Gelelim Orta Anadolu’daki kayıplarına. Ak Parti 2011’e oranla Ankara’da yüzde 8, Kayseri’de yüzde 13, Kırşehir’de yüzde 11, Yozgat’ta ve Kırıkkale’de ise yüzde 8 oranında oy kaybetmiş. Burada kaybedilen oyların önemli bir kısmı MHP’ye gitmiş görünüyor.
Kısacası, Ak Parti’nin önünde koalisyon olasılıkları açısından iki yol var: Ya MHP’ye kaptırdığı seçmen üzerine odaklanıp, çözüm sürecini rafa kaldırıp bir ortaklığa gitmek ya da süreçte inat edip adını kalıcı barış için altın harflerle yazdırmak.
HDP’nin izlediği yol, kullandığı yıkıcı ve negatif dil ve seçim sonuçlarını göz önüne alınca Ak Parti’nin çözüm süreci yolundan uzaklaşması daha olası görünüyor. Ancak böyle yapar ve MHP ile bir ortaklığa giderse bence büyük hata yapar. Zira o zaman çözüm sürecini rafa kaldırmış ve Kürtleri tamamen HDP’nin eline bırakmış olur. Üstelik hata yaptığını bir anlamda kabul etmiş olarak... Hem de böyle bir ortaklık adeta bir ‘Kürtleri dışlayan Türk Hükümeti’ gibi algılanacağından, Türkiye siyaseti ciddi bir yarılmaya gider.

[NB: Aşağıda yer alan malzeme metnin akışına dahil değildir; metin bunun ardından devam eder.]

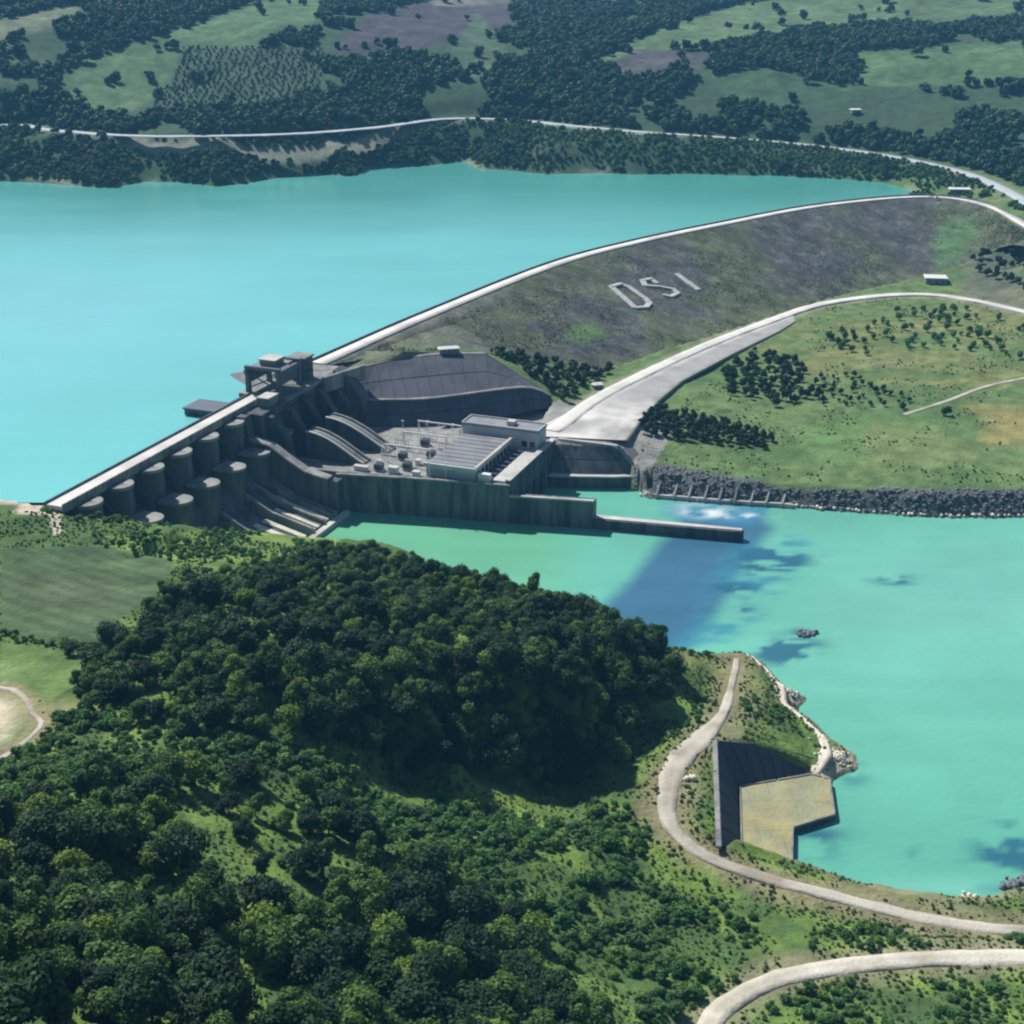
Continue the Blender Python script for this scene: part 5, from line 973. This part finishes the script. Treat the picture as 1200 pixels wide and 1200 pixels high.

Bu düşüşü durdurmanın yolu Ak Parti’nin hedeflerini unutması ya da değiştirmesinden değil, hatırlaması ve ısrar etmesinden geçiyor. Bence son dönemdeki bazı hatalı söylemler ve aday listelerindeki yanlış isimler partinin ruhuna tersti. Buradan çıkmak için bu yanlışları görmesi ve doğrularında ısrar etmesi gerekiyor.
Tarihi doğru yazmak
Son dönemdeki birtakım söylemlerine bakarak Kürt meselesiyle ilgili en somut ve en ileri adımları atan lider olan Tayyip Erdoğan’la ilgili çok yanlış bir izlenim doğuyor. Bu ülkedeki havanın değişmesinin baş mimarı Tayyip Erdoğan. Kürtçe konuşmanın dahi yasak olduğu, insanların çocuklarına Kürtçe isim dahi koyamadığı, Kürtçe albüm bile çıkarılamayan bir Türkiye’yi devralıp Kürtçe kanalların, gazetelerin yayınlandığı, Kürtçe propagandanın yapılabildiği, mahkemelerde Kürtçe savunmanın mümkün kılındığı bir ülke haline getirdi. Şivan Perver ve İbrahim Tatlıses’i Diyarbakır’da birleştirdi, düne kadar düşman gibi bakılan Barzani ve Talabani ile iyi ilişkiler kurdu, Irak Kürdistan’ını adeta bir hinterland haline getirdi. Birkaç laf yüzünden tarihin yanlış yazılmasına izin vermemeliyiz!